One of the lectures that we had on-the-record at the conference I recently attended was on the nature and mission of the Catholic Church. With the Synod on the Family starting tomorrow (read an AP story here), what could be more timely than sharing a few takeaways from this talk by Rev. Paul O’Callaghan?

On Conversion

The first stage of becoming Christian is about the individual and God, the second about the individual and the Church. Ideally the Church is both a product and a producer of Christians, and a family rather than a sect.

A bishop takes a souvenir photo of a friend posing with a Swiss Guard

A bishop takes a souvenir photo of a friend posing with a Swiss Guard

On the Church

The reality of the church is greater than the concept that we have of it, and for this reason we (especially journalists) must dig beyond the surface to discover the real story.

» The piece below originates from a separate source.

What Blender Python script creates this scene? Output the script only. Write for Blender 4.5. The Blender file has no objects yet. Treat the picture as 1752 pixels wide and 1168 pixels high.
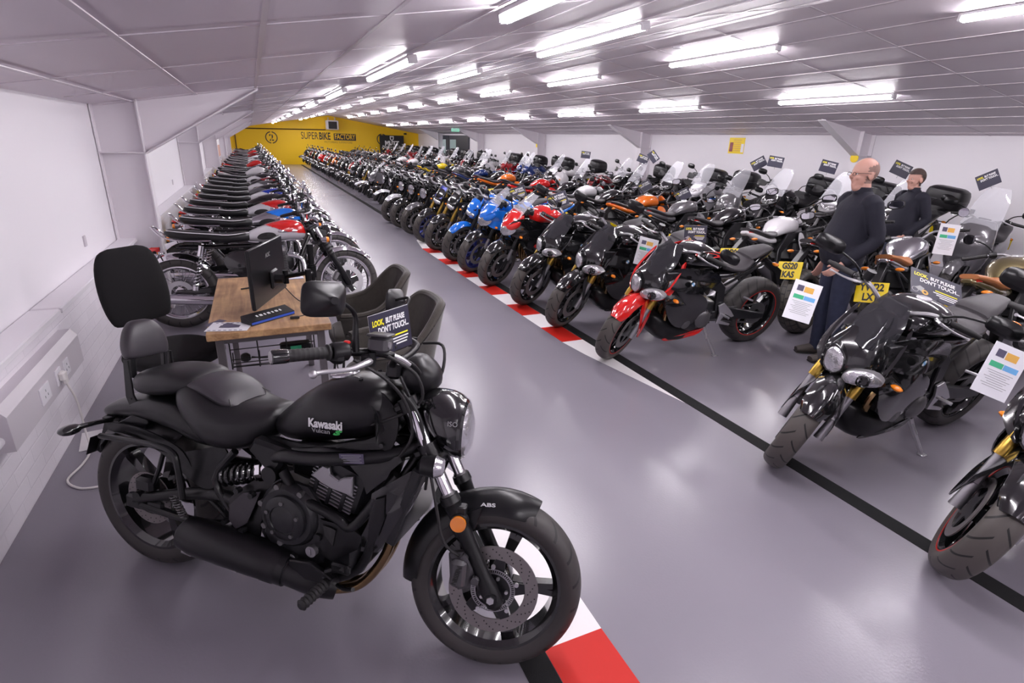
import bpy, math, random
from mathutils import Vector, Matrix, Euler
PI = math.pi
R = math.radians
random.seed(7)
SC = bpy.context.scene
COL = SC.collection

# ------------------------------------------------------------------ camera, world, exposure
cam_d = bpy.data.cameras.new('camera')
cam_d.sensor_width = 36.0
cam_d.lens = 935.0 / 1752.0 * 36.0
cam_d.clip_start = 0.05
cam_d.clip_end = 200
cam = bpy.data.objects.new('camera', cam_d)
COL.objects.link(cam)
cx_, cy_, cz_ = Vector((0.91180972, -0.4094422, 0.03098568)), Vector((0.11386722, 0.32463569, 0.93896002)), Vector((-0.39450892, -0.85262463, 0.34262802))
mw = Matrix((cx_, cy_, cz_)).transposed().to_4x4()
mw.translation = Vector((0, 0, 1.70))
cam.matrix_world = mw
SC.camera = cam
world = bpy.data.worlds.new('world')
SC.world = world
world.use_nodes = True
world.node_tree.nodes['Background'].inputs[0].default_value = (0.8, 0.78, 0.85, 1)
world.node_tree.nodes['Background'].inputs[1].default_value = 0.10
SC.view_settings.view_transform = 'Standard'
SC.view_settings.look = 'None'
SC.view_settings.exposure = 0.0
SC.view_settings.gamma = 1.0
SC.view_settings.use_curve_mapping = False
TUBE_POWER = 75.0
SC.cycles.use_denoising = True
SC.cycles.max_bounces = 8
SC.cycles.diffuse_bounces = 5
SC.cycles.glossy_bounces = 4
SC.cycles.transparent_max_bounces = 24
SC.cycles.sample_clamp_indirect = 4.0
SC.cycles.caustics_reflective = False
SC.cycles.caustics_refractive = False

# room numbers (metres): y runs down the length of the hall
XL, XR, YB, YF = -1.14, 10.1, -9.0, 37.56
EL, ER, ZR, XM = 1.90, 2.01, 2.87, 4.48

# ------------------------------------------------------------------ materials
MATS = {}
def nt(name):
    m = bpy.data.materials.new(name)
    m.use_nodes = True
    return m, m.node_tree, m.node_tree.nodes['Principled BSDF']
def mat(name, col, rough=0.5, metal=0.0, coat=0.0, emit=0.0, alpha=1.0, trans=0.0, bump=0.0, bscale=200.0, sheen=0.0, spec=0.5, vary=0.0):
    m, t, b = nt(name)
    b.inputs['Base Color'].default_value = (*col, 1)
    b.inputs['Roughness'].default_value = rough
    b.inputs['Metallic'].default_value = metal
    b.inputs['Coat Weight'].default_value = coat
    b.inputs['Coat Roughness'].default_value = 0.04
    b.inputs['Specular IOR Level'].default_value = spec
    b.inputs['Sheen Weight'].default_value = sheen
    b.inputs['Transmission Weight'].default_value = trans
    if emit:
        b.inputs['Emission Color'].default_value = (*col, 1)
        b.inputs['Emission Strength'].default_value = emit
    if alpha < 1: b.inputs['Alpha'].default_value = alpha
    if bump or vary:
        tc = t.nodes.new('ShaderNodeTexCoord')
        n = t.nodes.new('ShaderNodeTexNoise')
        n.inputs['Scale'].default_value = bscale
        n.inputs['Detail'].default_value = 4
        t.links.new(tc.outputs['Object'], n.inputs['Vector'])
        if bump:
            bp = t.nodes.new('ShaderNodeBump')
            bp.inputs['Strength'].default_value = bump
            bp.inputs['Distance'].default_value = 0.003
            t.links.new(n.outputs['Fac'], bp.inputs['Height'])
            t.links.new(bp.outputs['Normal'], b.inputs['Normal'])
        if vary:
            mx = t.nodes.new('ShaderNodeMix'); mx.data_type = 'RGBA'
            mx.inputs[6].default_value = (*[c * (1 - vary) for c in col], 1)
            mx.inputs[7].default_value = (*[min(1, c * (1 + vary)) for c in col], 1)
            t.links.new(n.outputs['Fac'], mx.inputs[0])
            t.links.new(mx.outputs[2], b.inputs['Base Color'])
    MATS[name] = m
    return m
def M(n): return MATS[n]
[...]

The church, to believers, has both visible and invisible aspects, just as the body has the soul.

The church should not be fearful of change, because that is what sustains it. The church is a pilgrim; it adapts to situations and realities and is enriched by reality. It relates in different ways at different times. This struck me, as I read just this morning the Rolling Stone article from February titled “Pope Francis: the times they are a-changin’.” I think many people hope to see the Church change how she relates, especially on family issues. We’ll see if this hope is unfounded.

An aspect of change that I found especially interesting  is the capacity of the Catholic Church to contain within it great figures and great movements, absorbing and nurturing them without a significant disruption. This is something in my opinion woefully lacking in Protestant movements. I’ve been reading recently about Opus Dei as well as intrachurch movements such as Focalare and Schoenstatt, many of which I didn’t know even existed. On the other hand, the Church doesn’t quite have this down, as evidenced by the fact that Protestantism exists.

The lifeblood of the church is mission.

On salvation

What does it mean to be saved? To live in communion with God forever.

On Pope Frankie

O’Callaghan kept it short and sweet: “He’s really keeping us on our toes.”